Do you post your sightings record from past years online?

Many companies will boast about their success rate with hard to prove, general statistics (“Over 90%,” etc). Well, if that is true, then why don’t more companies guarantee their whale watching tours? If they are not willing to post verifiable numbers of successful trips, then you can be sure that they may not be as successful as their marketing implies. Island Adventures, in Anacortes, has been posting their success rate for years.

Am I speaking directly to the whale watch company, or to a booking agent?

This can be an important question. Why pay extra for going through a middleman when there are so many easily accessible companies?

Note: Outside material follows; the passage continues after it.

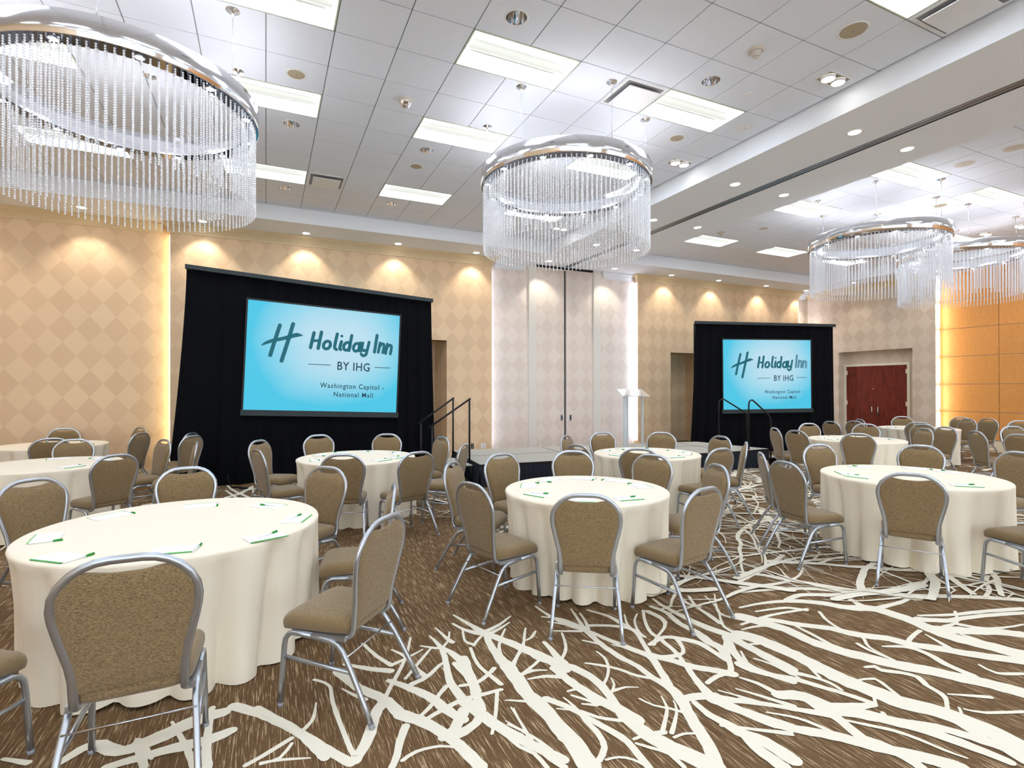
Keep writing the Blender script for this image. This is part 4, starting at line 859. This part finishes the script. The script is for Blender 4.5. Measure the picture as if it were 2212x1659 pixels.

These middlemen can’t possibly be able to answer your questions, they are not whale watchers. Go with a company that answers their own phones.

How long have you been in the whale watching business, under current ownership?

How long these guys have been around can directly correlate with how successful they will be in finding you some whales. Older companies have refined their tours and can produce a much more rewarding experience.

Do you need to take a ferry to your location? How much does it cost? Where do I park? How early should we get in line for the ferry? When can I expect to get back?

Depending on how much time that you want to spend sitting in a hot parking lot waiting for a ferry, how much money you want to spend on “extra charges,” and how much frustration you can deal with, this may be your most crucial question. The ferry to the San Juan Islands, in the peak summer months, can be a character-building experience. Be prepared.

Does your vessel have a full walk-around lower deck, large, open bow area, protected upper viewing deck, and comfortable in almost any weather? How about enough rail space for all of the guests at once?

Go to our Picking a Boat page for more information. All of these features are important for a great whale watching experience.

Does your vessel have food service, heated cabins, more than one restroom?

If you are into comfort then this is a good one to ask.

Do you have free binocular use, wildlife viewing guides, research quality hydro phone, take home route maps, and more than one naturalist onboard?

Binoculars are great for both watching whales, and for other sorts of wildlife viewing. Wildlife viewing guides are informative and educational — they’re also a great keepsake for memories of your tour. Hydrophones are essential, any company that doesn’t use them is hardly worth the name “whale watcher.” A naturalist is also an essential component of a good whale watch program, two or more is even better!

Does your company give back to the environment by promoting salmon enhancement groups and supporting the scientific community?

Do you really want to go with someone who doesn’t give back?